Riforma Copyright UE 2018 2019: Regolamento Europeo

Negli ultimi mesi il panorama europeo in materia di Diritti sul web si è arricchito di nuove ed importanti componenti: innanzitutto si registra la diretta applicabilità, sul territorio di tutti gli Stati membri, del nuovo Regolamento UE/679/2016 (meglio conosciuto come G.D.P.R., General Data Protection Regulation) in materia di protezione dati sul web e Diritto all’oblio, che dal 25 maggio appena trascorso ha modificato – e quindi armonizzato – la disciplina UE sui diritti connessi alla Privacy e alla reputazione personale dei singoli utenti. Questa avanzata innovativa, in realtà, doveva concludersi con l’approvazione di un ulteriore testo legislativo, redatto sotto forma di Direttiva ai sensi dell’art. 288 TFUE (Trattato sul Funzionamento dell’Unione Europea), che prevedesse una radicale riforma del sistema previsto in materia di Copyright e, soprattutto, delle sue applicazioni a livello web. La nuova Direttiva mirava alla costruzione di un Mercato Unico in materia di Copyright (riprendendo così la definizione già utilizzata per l’abolizione delle barriere commerciali all’interno dell’Unione), così da poter armonizzare le diverse discipline nazionali e garantire maggiori protezioni e garanzie agli utenti e – in particolar modo – agli autori, le cui opere dell’ingegno vagano per la rete.

Tuttavia, le numerose problematiche connesse al suo contenuto hanno portato alla bocciatura del suo testo in seno al Parlamento Europeo; tutto è quindi rinviato a Settembre.

Una delle maggiori criticità riscontrate nel testo portato alla votazione del Parlamento è stata quella della estrema genericità delle previsioni in essa contenute: in realtà, la Direttiva è ex se generica, dovendo essa dare delle prescrizioni generali circa gli indirizzi da perseguire: è compito esclusivo degli Stati membri infatti quello di prevedere la materiale applicazione delle sue prescrizioni, risultando essi vincolati all’obiettivo comune da raggiungere. A ciò si aggiunga l’annosa questione dei rapporti tra editori e grandi piattaforme online (ad es. Motori di ricerca e social networks), ove i primi contestano ai secondi di utilizzare frame dei loro articoli in violazione del diritto d’autore sulla propria opera intellettuale – articoli di giornale, dossier, rubriche giornalistiche e simili.

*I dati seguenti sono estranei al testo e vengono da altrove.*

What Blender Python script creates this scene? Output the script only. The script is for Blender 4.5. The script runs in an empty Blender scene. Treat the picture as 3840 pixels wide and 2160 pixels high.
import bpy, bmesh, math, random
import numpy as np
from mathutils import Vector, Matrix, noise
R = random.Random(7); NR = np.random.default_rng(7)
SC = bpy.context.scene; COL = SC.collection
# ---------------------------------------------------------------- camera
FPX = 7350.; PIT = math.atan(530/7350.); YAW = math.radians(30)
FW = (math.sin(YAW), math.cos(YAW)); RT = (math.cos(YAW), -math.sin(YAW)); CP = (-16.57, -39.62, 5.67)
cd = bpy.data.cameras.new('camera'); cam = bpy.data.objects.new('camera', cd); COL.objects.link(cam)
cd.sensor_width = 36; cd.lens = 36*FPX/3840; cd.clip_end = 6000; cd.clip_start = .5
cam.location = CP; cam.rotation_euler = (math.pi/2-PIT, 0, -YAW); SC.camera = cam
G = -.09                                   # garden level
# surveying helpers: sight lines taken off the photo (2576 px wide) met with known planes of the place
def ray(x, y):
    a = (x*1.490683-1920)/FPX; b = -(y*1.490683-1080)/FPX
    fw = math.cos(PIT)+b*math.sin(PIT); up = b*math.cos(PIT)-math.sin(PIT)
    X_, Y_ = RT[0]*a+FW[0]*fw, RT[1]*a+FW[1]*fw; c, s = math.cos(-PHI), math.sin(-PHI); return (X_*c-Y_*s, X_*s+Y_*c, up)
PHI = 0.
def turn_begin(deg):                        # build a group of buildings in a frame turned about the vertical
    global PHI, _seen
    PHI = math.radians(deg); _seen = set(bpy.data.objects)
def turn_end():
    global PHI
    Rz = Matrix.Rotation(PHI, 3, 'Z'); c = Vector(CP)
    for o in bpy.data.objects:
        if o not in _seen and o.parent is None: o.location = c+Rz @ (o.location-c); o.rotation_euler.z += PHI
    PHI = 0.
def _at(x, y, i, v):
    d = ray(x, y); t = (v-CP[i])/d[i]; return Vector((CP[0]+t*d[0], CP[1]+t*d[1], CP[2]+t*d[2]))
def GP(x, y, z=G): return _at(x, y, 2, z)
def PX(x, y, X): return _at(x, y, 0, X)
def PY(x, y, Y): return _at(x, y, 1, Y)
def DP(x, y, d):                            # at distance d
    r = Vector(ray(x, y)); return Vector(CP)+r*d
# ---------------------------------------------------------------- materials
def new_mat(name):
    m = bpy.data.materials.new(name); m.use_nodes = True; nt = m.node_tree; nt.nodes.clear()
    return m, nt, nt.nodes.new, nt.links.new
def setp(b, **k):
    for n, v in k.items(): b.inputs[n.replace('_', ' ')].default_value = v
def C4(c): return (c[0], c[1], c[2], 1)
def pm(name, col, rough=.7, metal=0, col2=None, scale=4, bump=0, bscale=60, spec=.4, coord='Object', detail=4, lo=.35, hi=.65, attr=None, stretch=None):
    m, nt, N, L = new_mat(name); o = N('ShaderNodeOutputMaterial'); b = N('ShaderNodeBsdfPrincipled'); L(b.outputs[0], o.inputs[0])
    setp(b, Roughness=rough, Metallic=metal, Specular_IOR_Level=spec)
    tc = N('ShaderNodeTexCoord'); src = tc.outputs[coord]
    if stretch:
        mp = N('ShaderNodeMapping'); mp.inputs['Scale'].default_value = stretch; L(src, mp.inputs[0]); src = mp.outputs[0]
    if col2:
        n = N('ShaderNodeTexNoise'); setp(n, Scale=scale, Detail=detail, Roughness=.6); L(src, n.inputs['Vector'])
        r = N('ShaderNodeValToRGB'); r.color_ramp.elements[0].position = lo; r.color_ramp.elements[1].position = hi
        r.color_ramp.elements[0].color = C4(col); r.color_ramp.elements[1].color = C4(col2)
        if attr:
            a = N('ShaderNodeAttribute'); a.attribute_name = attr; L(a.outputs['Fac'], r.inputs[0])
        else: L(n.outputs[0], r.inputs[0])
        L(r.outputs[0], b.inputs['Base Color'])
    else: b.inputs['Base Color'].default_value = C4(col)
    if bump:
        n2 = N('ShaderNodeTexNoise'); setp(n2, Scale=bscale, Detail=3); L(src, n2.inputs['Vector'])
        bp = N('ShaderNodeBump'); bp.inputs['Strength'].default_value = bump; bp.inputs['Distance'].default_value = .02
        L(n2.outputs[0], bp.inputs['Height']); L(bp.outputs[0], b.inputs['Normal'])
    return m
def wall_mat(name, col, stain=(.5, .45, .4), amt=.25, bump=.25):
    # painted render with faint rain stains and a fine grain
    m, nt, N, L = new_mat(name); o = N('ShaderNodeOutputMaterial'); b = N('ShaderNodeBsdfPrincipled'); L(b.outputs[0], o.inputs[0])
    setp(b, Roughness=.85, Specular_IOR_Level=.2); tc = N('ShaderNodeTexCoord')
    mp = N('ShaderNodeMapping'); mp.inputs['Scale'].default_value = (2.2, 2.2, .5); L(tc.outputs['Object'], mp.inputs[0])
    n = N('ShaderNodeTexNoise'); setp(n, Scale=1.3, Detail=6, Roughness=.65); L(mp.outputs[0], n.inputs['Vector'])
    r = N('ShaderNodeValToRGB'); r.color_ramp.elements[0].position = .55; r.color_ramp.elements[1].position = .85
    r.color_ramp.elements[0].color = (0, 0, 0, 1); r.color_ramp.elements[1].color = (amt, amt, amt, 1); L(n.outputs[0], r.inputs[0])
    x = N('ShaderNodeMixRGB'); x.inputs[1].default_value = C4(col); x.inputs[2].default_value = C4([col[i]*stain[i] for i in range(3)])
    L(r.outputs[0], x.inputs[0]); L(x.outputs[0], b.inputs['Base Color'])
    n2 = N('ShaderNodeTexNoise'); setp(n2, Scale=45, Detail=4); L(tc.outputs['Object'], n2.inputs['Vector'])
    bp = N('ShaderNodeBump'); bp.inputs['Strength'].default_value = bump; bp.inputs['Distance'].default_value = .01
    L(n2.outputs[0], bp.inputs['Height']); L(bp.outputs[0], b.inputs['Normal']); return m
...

Fermo restando le possibili modifiche al testo non approvato, il tanto contestato articolo 11 della Direttiva Copyright prevede che ogni Stato membro debba assicurarsi che gli editori di testate online – o in generale di siti che producano notizie di stampo giornalistico – ricevano una “consona ed equa remunerazioneper l’uso dei loro materiali da parte dei “fornitori di servizi nella società dell’informazione”, cioè da parte delle piattaforme di cui sopra; in realtà tale articolo è stato già modificato, fino ad escludere che i singoli privati che riproducano tali notizie debbano corrispondere il tanto criticato compenso. I proprietari del copyright sono altrimenti interessati a cancellare Risultati di Ricerca Google che violano il diritto d’autore.

Fortemente voluta dagli editori, questa norma è stata oggetto di feroci critiche da parte delle rinomate piattaforme: è di pochi giorni fa la notizia dell’oscuramento di Wikipedia Italia come segno di protesta, effettuata dalla famosa piattaforma online il giorno prima della tanto temuta votazione. In attesa della prossima votazione, l’auspicio è che si riesca a trovare un reale compromesso tra le esigenze della stampa – settore in gravissima crisi – e quelle della rete, sì da permettere alle stesse una pacifica convivenza.